South Korea Pursues Sovereign AI with Domestic NPU Stack from VeslAI and Ribelion
Seoul — VeslAI announced on the 12th that it has signed a memorandum of understanding with domestic AI semiconductor maker Ribelion to collaborate on cloud infrastructure built around a domestically produced neural processing unit (NPU) and an AI software platform, as part of a broader “K-AI full-stack” initiative. The agreement aims to pair local hardware with software to create a competitive infrastructure model.
The two companies plan to pool human and material resources and exchange information to integrate NPU hardware with VeslAI’s software platform, aiming to support large-scale computations needed for “physical AI” in real-world settings such as robotics and smart manufacturing. The collaboration targets a unified infrastructure capable of running advanced AI workloads in practical environments.
Key cooperation areas include: joint planning and development of packaged solutions that combine domestic NPUs with VeslAI software; mutual reviews of technology integration and performance verification (PoC), including shared test environments; and jointly exploring business opportunities in domestic public sector and local government markets as well as overseas markets.
Domestically, the partners will focus on opportunities related to physical AI cluster initiatives and AI transformation projects centered in Jeollabuk-do (North Jeolla Province) and other regional hubs, aiming to secure early access to government and municipal AI programs.
Internationally, they will pursue PoC opportunities in the Middle East and Southeast Asia to tailor the domestic NPU-based infrastructure to local industries, building exemplars of physical AI infrastructure in those markets.
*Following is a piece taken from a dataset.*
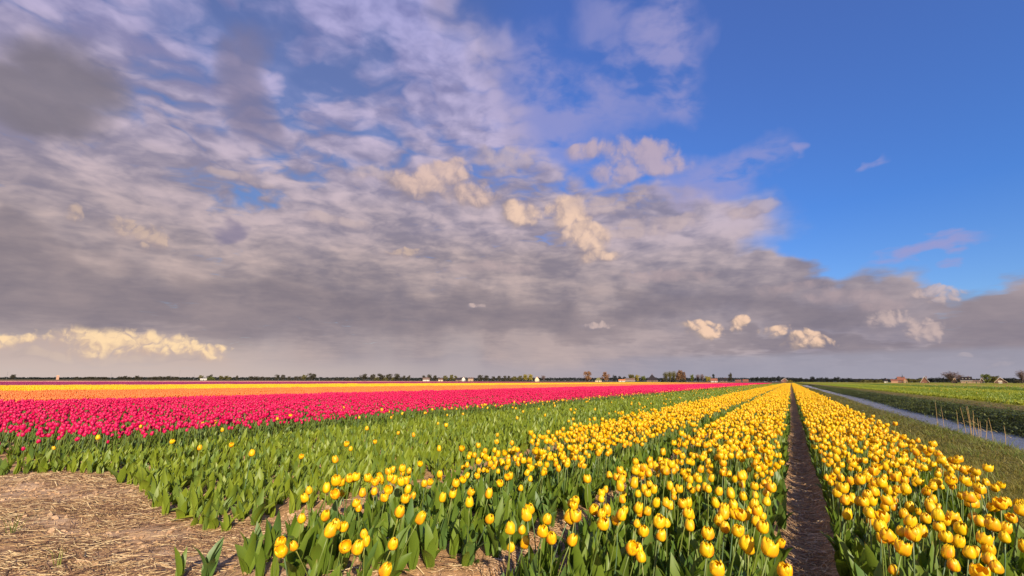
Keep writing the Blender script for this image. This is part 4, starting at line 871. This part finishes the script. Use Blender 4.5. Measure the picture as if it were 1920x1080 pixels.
# left of the picture
tree(23, 701, 13, 900, 'dark', 'broad', 'round dark tree beside the first mast at the far left horizon')
tree(143, 705.5, 11, 900, 'dark', 'bush', 'low dark bush alone on the horizon past the salmon tower', nm='bush')
belt([(157, 707, 10), (166, 706, 10), (174, 705.5, 10), (184, 706.5, 11), (196, 706, 12)], 950, 'dark', 'round', 'small dark tree in the low belt before the second mast', 'trees before the second mast')
belt([(226, 705, 11), (234, 704.5, 10), (242, 705.5, 9), (255, 703, 9), (263, 705.5, 9)], 950, 'dark', 'round', 'dark tree in the belt right after the second mast', 'trees after the second mast')
belt([(281, 706, 10), (290, 705, 10), (298, 704.5, 10), (307, 705, 10), (316, 704.5, 10), (325, 705, 10), (332, 706, 8)], 950, 'dark', 'round', 'dark tree in the dense belt before the tall thin mast', 'trees before the tall mast')
tree(375, 702, 9, 850, 'olive', 'round', 'slim grey tree standing left of the low white shed')
tree(392, 701.5, 11, 900, 'dark', 'broad', 'dark tree behind the low white shed')
tree(395, 705, 16, 800, 'green', 'bush', 'broad bright green bush right of the low white shed', nm='bush')
belt([(414, 704, 9), (424, 704, 10), (430, 706, 8)], 900, 'olive', 'round', 'olive tree in the trio right of the green bush', 'three olive trees')
tree(444, 703, 7, 900, 'dark', 'tall', 'single upright dark tree between two gaps in the horizon belt')
belt([(470, 705, 10), (480, 704.5, 11), (490, 705.5, 11), (501, 706, 10)], 950, 'dark', 'round', 'low dark tree in the belt left of the round group', 'low belt')
belt([(519, 702, 11), (530, 702, 11), (541, 705, 8), (555, 705, 10), (563, 704, 9)], 850, 'dark', 'round', 'dark round tree left of the tallest pair in the belt', 'round group')
tree(569, 701, 11, 800, 'olive', 'round', 'smaller of the two tall dark trees standing together')
tree(583, 699, 18, 800, 'dark', 'broad', 'larger and wider of the two tall dark trees standing together')
belt([(615, 708, 14), (632, 708, 14), (650, 707.5, 14), (665, 707, 12)], 950, 'dark', 'bush', 'low dark bush in the sparse line before the wood', 'sparse bushes', 'bush')
belt([(682, 699.5, 17), (699, 701, 13), (715, 699.5, 18), (730, 700, 14), (745, 699.5, 17), (757, 703, 10), (766, 703, 7)], 750, 'dark', 'broad', 'tall dark tree of the wood in the middle of the far horizon', 'trees of the middle wood')
belt([(706, 705, 12), (722, 706, 12), (738, 706, 12)], 740, 'olive', 'bush', 'olive undergrowth bush at the foot of the middle wood', 'bushes under the wood', 'bush')
belt([(795, 703, 10), (805, 701, 14), (816, 703, 10)], 780, 'dark', 'broad', 'dark tree behind the white farmhouse near the wood', 'trees behind the white farmhouse')
belt([(835, 702.5, 11), (847, 702, 11), (854, 704, 8)], 800, 'olive', 'round', 'olive tree between the white farmhouse and the dark barn', 'trees by the dark barn')
belt([(901, 702, 12), (912, 703, 12), (925, 705, 9), (936, 704, 9), (946, 703.5, 9), (954, 704, 8)], 780, 'dark', 'round', 'dark tree in the row right of the tan house', 'trees right of the tan house')
belt([(965, 705, 10), (975, 704, 11), (962, 706, 9)], 720, 'olive', 'round', 'dull olive tree at the left end of the sunlit grove', 'sunlit grove')
belt([(985, 701.5, 12), (995, 701.5, 11)], 700, 'yellow', 'broad', 'yellow-green tree beside the orange-roofed gabled house', 'yellow-green pair')
tree(1019, 703.5, 11, 740, 'bare', 'bare', 'brownish leafless tree right of the orange-roofed gabled house')
tree(1103, 693.5, 19, 620, 'copper', 'broad', 'taller copper-coloured tree of the pair above the yellow band')
tree(1135, 696, 16, 620, 'copper', 'broad', 'shorter copper-coloured tree of the pair, right of the thatched house')
tree(1153, 702.5, 9, 700, 'blue', 'round', 'grey-blue tree just right of the copper-coloured pair')
belt([(1162, 704.5, 7), (1171, 705.5, 8)], 700, 'blue', 'round', 'small grey tree behind the low orange-roofed white house', 'small grey trees')
tree(1184, 701, 15, 600, 'olive', 'broad', 'rounded olive tree behind the long brown farmhouse roof')
tree(1195, 702, 12, 580, 'yellow', 'broad', 'yellow spring-leafed tree at the end of the long farmhouse')
tree(1206, 704, 11, 590, 'green', 'round', 'small green tree between yellow tree and pyramid farmhouse')
belt([(1249, 697, 15), (1257, 696, 13), (1264, 695.5, 13)], 560, 'olive', 'bare', 'grey-olive leafless tree on the left side of the tall copse', 'grey trees of the copse')
belt([(1271, 694.5, 14), (1277, 693.5, 14), (1283, 694, 13)], 560, 'rust', 'tall', 'rust-brown tree on the right side of the tall copse', 'rust trees of the copse')
belt([(1246, 707, 14), (1262, 708, 16), (1280, 708, 14)], 550, 'dark', 'bush', 'low dark bush at the foot of the tall copse', 'bushes under the copse', 'bush')
tree(1297, 701, 9, 580, 'green', 'round', 'fresh green tree just right of the tall copse')
belt([(1309, 702, 10), (1317, 701.5, 11)], 590, 'bare', 'bare', 'thin pinkish leafless tree in the row right of the copse', 'leafless pair')
belt([(1325, 704.5, 9), (1331, 705.5, 8)], 580, 'yellow', 'round', 'yellow-green bushy tree left of the small orange-roofed cottage', 'yellow-green trees')
tree(1338.5, 700, 6, 640, 'blue', 'tall', 'thin dark tree rising behind the orange-roofed cottage')
tree(1369, 698.5, 12, 580, 'dark', 'tall', 'tall oval dark tree right of the dark-roofed house')
belt([(1412, 707, 9), (1420, 706, 9), (1429, 706.5, 9), (1437, 706, 9)], 800, 'blue', 'round', 'blue-grey tree in the belt left of the furrow end', 'belt left of the furrow end')
belt([(1445, 707, 8), (1452, 706, 9), (1461, 704.5, 9), (1468, 706, 8)], 780, 'blue', 'round', 'blue-grey tree beside the house at the end of the furrow', 'trees at the furrow end')
tree(1481, 712, 12, 420, 'yellow', 'bush', 'yellow-green bush at the very end of the dirt furrow', nm='bush')
belt([(1494, 708.5, 10), (1502, 707.5, 10), (1512, 709, 10), (1524, 705.5, 13), (1533, 708, 9), (1541, 707, 10), (1550, 707, 9), (1559, 709, 9)], 850, 'blue', 'round', 'blue-grey tree in the belt just right of the furrow end', 'belt right of the furrow end')
belt([(1570, 706, 13), (1581, 708.5, 10), (1592, 708, 12), (1600, 710, 9)], 850, 'blue', 'round', 'blue-grey tree in the belt above the ditch', 'belt above the ditch')
tree(1606, 709.5, 10, 700, 'dark', 'bush', 'dark rounded bush at the right end of the blue-grey belt', nm='bush')
belt([(1620, 711, 18), (1634, 711, 18), (1648, 711, 18)], 600, 'olive', 'bush', 'low olive bush in the long clump before the village', 'olive bushes', 'bush')
tree(1660, 708, 5, 640, 'blue', 'tall', 'small dark tree behind the white house at the village edge')
belt([(1703, 709, 12), (1715, 709.5, 12), (1724, 709, 9)], 620, 'olive', 'round', 'dull tree between church and white-trimmed gable', 'trees right of the church')
belt([(1684, 707.5, 9), (1676, 710, 9)], 640, 'dark', 'round', 'dark tree behind the brick barn beside the church', 'trees by the barn')
belt([(1727, 707.5, 9), (1745, 707.5, 9), (1752, 708, 10), (1760, 707, 11), (1769, 707.5, 11), (1777, 708, 9)], 700, 'blue', 'round', 'blue-grey tree in the belt behind the white-trimmed gable', 'belt behind the gable')
tree(1784, 697, 34, 540, 'bare', 'bare', 'wide leafless grey-pink tree beside the dormered house')
tree(1800, 702, 16, 560, 'bare', 'bare', 'smaller leafless tree behind the dormered house roof')
tree(1848, 700.5, 19, 480, 'green', 'broad', 'leafy green tree right of the dormered house')
tree(1862, 702.5, 20, 500, 'olive', 'broad', 'dense olive tree between the green tree and wide barn')
belt([(1885, 708, 10), (1893, 708, 11), (1901, 707.5, 10)], 640, 'blue', 'round', 'blue-grey tree in the belt right of the wide barn', 'belt right of the barn')
tree(1917, 694.5, 20, 470, 'bare', 'bare', 'leafless dark tree cut by the picture edge at far right')
tree(1908, 711, 14, 470, 'dark', 'bush', 'dark hedge bush under the leafless edge tree', nm='bush')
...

VeslAI’s role is to provide an orchestration platform that ensures AI models run stably on NPU-based infrastructure, coordinating resources and workloads across the stack. Ribelion will supply domestically produced NPUs optimized for data-center and cloud environments, along with a dedicated software development kit (SDK).
Anjae-man Ahn, CEO of VeslAI, said the collaboration goes beyond mere technology exchange and establishes a foundation for AI infrastructure that works in regional clusters and the global market. He added that the partnership will extend the use of domestically sourced NPU-based infrastructure and strengthen capabilities in the physical AI space.
Park Seong-hyeon, CEO of Ribelion, emphasized cost efficiency as a core driver of the AI infrastructure market and suggested the collaboration could become a leading example of building a large-scale cloud on NPU-based infrastructure. He stated that delivering a fully domestic K-AI full-stack will demonstrate sovereign AI competitiveness.
For U.S. readers, the collaboration signals South Korea’s push to develop a complete, domestically sourced AI compute stack that could influence global supply chains for AI hardware and cloud services. If successful, the move may affect pricing, vendor diversification, and resilience in AI infrastructure used by U.S. firms, while potentially opening new regional market opportunities for collaboration or competition in the broader AI hardware ecosystem. It also reflects ongoing efforts around sovereign AI development and regional technology leadership in the rapidly evolving global AI landscape.